How far the Greens have come. Or how much the climate has changed

RASHMEE ROSHAN LALL February 8, 2020

In Austria, the Greens are in chancellor Sebastian Kurz’s coalition government. In Germany, opinion polls suggest the Greens are on course to enter government. If an election were held in Germany today, the party could win 21 to 23 per cent of the vote. That’s more than the Social Democrats (SPD) and second to the Christian Democrats (CDU). This means the Greens could be in a coalition with the CDU or at the head of a leftwing alliance with the SPD.

That the Greens could now be seen as a party of government in Germany shows the distance they have travelled. Their first party programme 40 years ago was rich in the sort of high-minded idealism that made them anathema to business, and seemingly unsuited to the business of governing. The party manifesto wanted large corporations to be broken up into worker-run units. The Greens did not want growth that was “driven by pure greed for profit”.

Now, the Green politicians regularly hobnob with business executives and welcome industry lobbyists to their party conferences. Indeed the party’s co-leader Robert Habeck was in Davos on January 21.

In any case, the Greens have already shown they can govern.
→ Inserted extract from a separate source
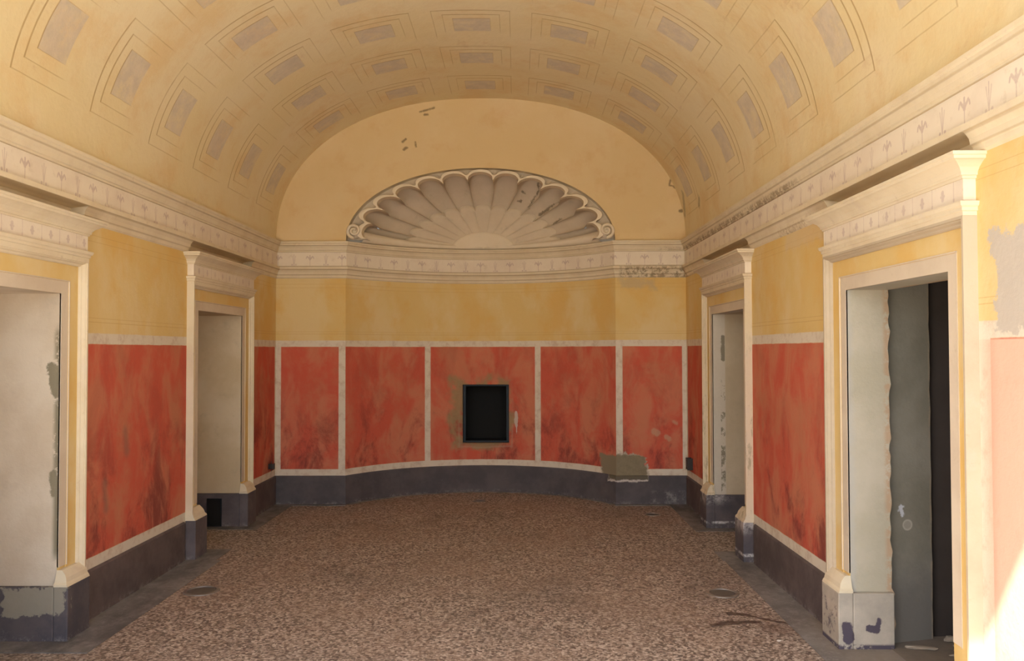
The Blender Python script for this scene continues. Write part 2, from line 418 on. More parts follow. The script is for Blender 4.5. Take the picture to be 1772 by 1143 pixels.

They are  part of the governing coalitions in 11 of Germany’s 16 federal states. In Baden-Württemberg, home to Daimler, Porsche and Bosch, the Greens have headed the government for nine years.

The climate has changed for the Greens – and in more ways than one. Environmentalism, the Greens’ initial reason to exist, has become a corporate priority. Young people see the Green movement as the oxygen of political debate.

If they do it properly, Green parties everywhere could ride the wave of enthusiasm all the way to the respectable status of political fixture.